U.S. crushes ivory stockpile

15:32 | 16.11.2013
U.S. crushes ivory stockpile

U.S. crushes ivory stockpile

Nearly 6 tons of raw and carved ivory from well over 1,000 elephants were crushed, removed from the black market in the United States' latest push to combat poaching.

Millions of dollars' worth of intricately carved figurines, bracelets and other trinkets were all fed into a rock-crushing machine Thursday at the Rocky Mountain Arsenal National Wildlife Refuge, rendering the pieces worthless. In as little as 10 years, experts who watched the ivory crushed said, trinkets like those could bring about the extinction of elephants.

"What was once a local or regional problem has become a global crisis," said U.S. Fish and Wildlife Service director Daniel Ashe. "How will we answer the question when our grandchildren ask why there are no elephants remaining in the wild? Will they be proud of us when we say it was more important to own beautiful things than for beautiful things to roam in spectacular places?"

The condemnation of "blood ivory" supports an executive order by President Barack Obama to fight wildlife trafficking. The event also marked the first time in U.S. history that such a large quantity of ivory, stockpiled over 25 years, was destroyed, although selling ivory within the U.S. remains legal.

"We hear a lot about China, and concerns about the trade there are warranted, but the fact is, the United States is the second-largest market for ivory in the world," President and CEO of the Humane Society of the United States Wayne Pacelle said in a statement. "Ivory trade laws in the U.S. are riddled with loopholes ... and smugglers take advantage of this deficiency."

A September report by the Office of the Director of National Intelligence says the illicit ivory trade has grown to $10 billion and is now a major resource to fund crime and terrorism. Reports said activists claim elephant poaching helped finance al-Shabaab, the Somali terrorist group that recently attacked Kenya's Westgate mall.

Poaching also has grown increasingly brutal. Earlier this year, poachers reportedly used cyanide to kill 300 African elephants for their tusks, and some have used night-vision goggles and AK-47s.

African elephants have returned to the brink of extinction after an increase in poaching. According to a recent report by the National Intelligence Council, wildlife trafficking has doubled since 2007 and just last year, about 30,000 African elephants were slaughtered -- the most since the United Nations-backed Convention on International Trade in Endangered Species (CITES) issued an ivory ban in 1989.

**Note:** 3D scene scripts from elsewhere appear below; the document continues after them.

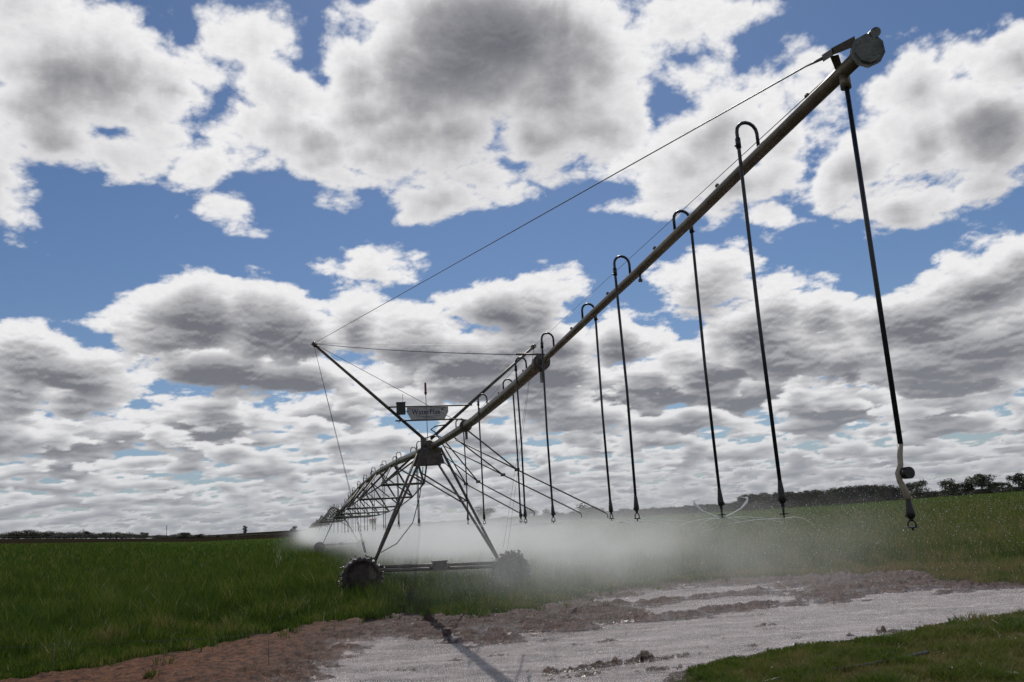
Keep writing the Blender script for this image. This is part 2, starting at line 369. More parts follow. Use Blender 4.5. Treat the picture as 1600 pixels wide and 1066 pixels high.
# ------------------------------------------------------------------ ground: one sheet to the horizon
r1 = 2.0 * np.exp(np.linspace(0, math.log(45 / 2.0), 620)); r2 = 45 * np.exp(np.linspace(0, math.log(9400 / 45.0), 160))[1:]
rr = np.concatenate([[0.05, 1.0], r1, r2])
fa = np.radians(np.arange(-40, 40.01, 0.1)); ba = np.radians(np.linspace(40, 320, 90))[1:]
az_ = np.concatenate([fa, ba])
AA, RR = np.meshgrid(az_, rr)
GX, GY = RR * np.sin(AA), RR * np.cos(AA)
gz, gmud, gwet = ground_z(GX, GY)
idx = np.arange(GX.size).reshape(GX.shape)
qg = np.stack([idx[:-1, :-1], idx[1:, :-1], idx[1:, 1:], idx[:-1, 1:]], -1).reshape(-1, 4)
me = np_mesh("ground", np.stack([GX, GY, gz], -1).reshape(-1, 3), qg, smooth=True)
attr(me, 'mud', gmud); attr(me, 'wet', gwet)
m, t, out = material("soil_and_field")
P_ = Sk(t, t.node('ShaderNodeNewGeometry').outputs['Position'])
mud = Sk(t, t.node('ShaderNodeAttribute', attribute_name='mud').outputs['Fac']); wet = Sk(t, t.node('ShaderNodeAttribute', attribute_name='wet').outputs['Fac'])
rg = t.vm('LENGTH', P_, None)
sx = t.node('ShaderNodeSeparateXYZ'); t.link(P_, sx.inputs[0]); gx, gy, gzz = (Sk(t, sx.outputs[i]) for i in range(3))
nA = t.noise(P_, 0.35, 6.0, 0.6); nB = t.noise(P_, 6.0, 8.0, 0.65); nC = t.noise(P_, 30.0, 5.0, 0.7)
dry = t.mix(t.ss(nB, 0.35, 0.68), (0.19, 0.082, 0.040), (0.035, 0.016, 0.010))
wetc = t.mix(t.ss(nB, 0.3, 0.7), (0.098, 0.041, 0.025), (0.022, 0.009, 0.006))
lowl = t.ss(gzz + (nC - 0.5) * 0.02, -0.02, -0.07) * t.ss(gx, -4.5, -2.0)
soil = t.mix(t.ss(gx + (nA - 0.5) * 5.0, -2.2, -5.5), wetc, dry)
under = t.mix(t.ss(nB, 0.35, 0.65), (0.028, 0.040, 0.012), (0.055, 0.045, 0.022))
farf = t.mix(t.ss(nA, 0.35, 0.65), (0.036, 0.060, 0.013), (0.050, 0.078, 0.019))
field = t.mix(t.ss(rg, 25.0, 90.0), under, farf)
scrub = t.mix(t.ss(nA, 0.4, 0.6), (0.016, 0.014, 0.009), (0.026, 0.021, 0.014))
field = t.mix(t.ss(rg + (nA - 0.5) * 20.0 + t.ss(gx, -60.0, -90.0) * 80.0, 395.0, 410.0), field, scrub)
gcol = t.mix(mud, field, soil)
gro = t.m('ADD', 0.85 - 0.35 * mud * t.ss(gx, -6.0, -2.0), (nC - 0.5) * 0.3, clamp=True)
b = principled(t, out, gcol, t.m('SUBTRACT', gro, lowl * mud * 0.35, clamp=True), Specular_IOR_Level=t.m('MULTIPLY', t.m('MULTIPLY_ADD', lowl * mud, 0.45, 0.15), t.ss(rg, 120.0, 60.0)))
bp = t.node('ShaderNodeBump'); bp.inputs['Strength'].default_value = 1.0; bp.inputs['Distance'].default_value = 0.05
t.link(nC + nB * 1.5, bp.inputs['Height']); t.nt.links.new(bp.outputs[0], b.inputs['Normal'])
tag(obj("ground", me, m), kind='structure')

# ------------------------------------------------------------------ standing water on the muddy track
wx0, wx1, wy0, wy1 = -6.0, 22.0, 6.5, 34.0
me = np_mesh("water", [(wx0, wy0, WATER_Z), (wx1, wy0, WATER_Z), (wx1, wy1, WATER_Z), (wx0, wy1, WATER_Z)], [(0, 1, 2, 3)])
m, t, out = material("muddy_water")
P_ = Sk(t, t.node('ShaderNodeNewGeometry').outputs['Position'])
w1 = t.noise(t.vm('MULTIPLY', P_, (1.0, 0.45, 1.0)), 24.0, 3.0, 0.75); w2 = t.noise(t.vm('MULTIPLY', P_, (1.0, 0.35, 1.0)), 75.0, 1.0, 0.6); w3 = t.noise(t.vm('MULTIPLY', P_, (0.7, 1.6, 1.0)), 1.3, 9.0, 0.8)
w3 = t.ss(w3, 0.35, 0.62)
b = principled(t, out, t.mix(w3, (0.10, 0.070, 0.060), (0.37, 0.30, 0.285)), 0.20, IOR=1.333)  # sun sparkle painted as the pale base colour; the dark patches are mud film
bp = t.node('ShaderNodeBump'); bp.inputs['Strength'].default_value = 1.0; bp.inputs['Distance'].default_value = 0.035
t.link(w1 + w2 * 0.5, bp.inputs['Height']); t.nt.links.new(bp.outputs[0], b.inputs['Normal'])
tag(obj("water", me, m), kind='structure')

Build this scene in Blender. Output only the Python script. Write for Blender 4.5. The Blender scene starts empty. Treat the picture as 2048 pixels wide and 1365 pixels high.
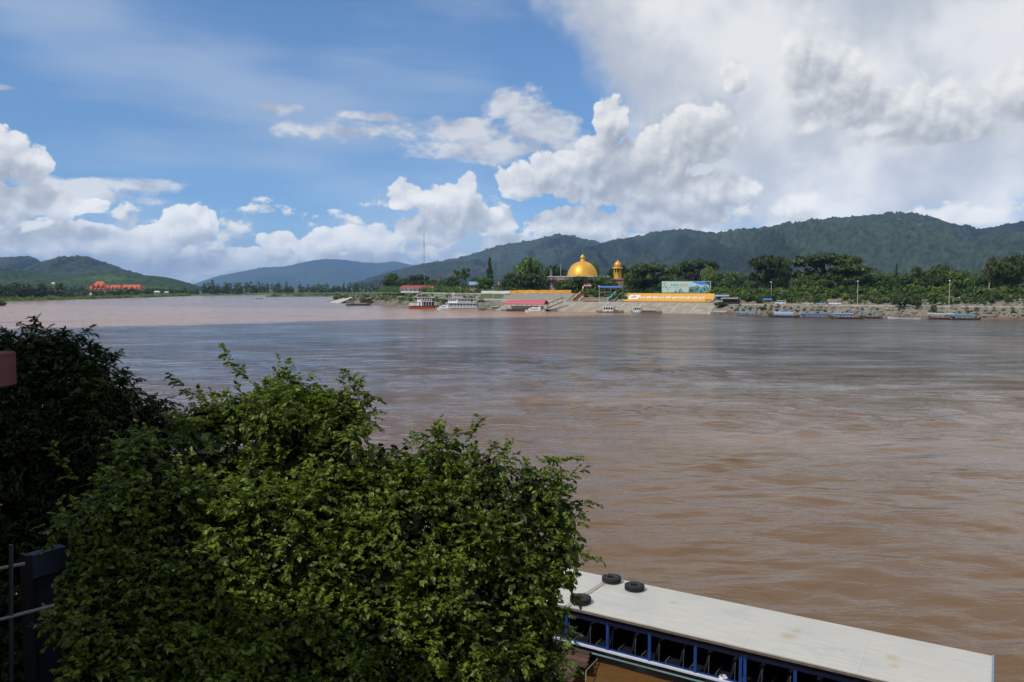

CITES relaxed the ban in 1997, however, to allow limited sales of ivory in Zimbabwe and later China. According to Peter Knights, the executive director of WildAid, relaxing the ban resulted in "disaster" and destroying the ivory is the best thing to do.

"People need to understand that this is as heinous a crime as consumption of heroin," Knights said. "We don’t put heroin back on the market after we seize it, so this [crush] is the right thing to do. I think people who say otherwise are people who [support] this theory of legal supply, which we tried for 20 years, they fiddled with it and it was a disaster and we tried it with another release into China and that was a disaster, too, so you have to look at history and you have to learn its lesson."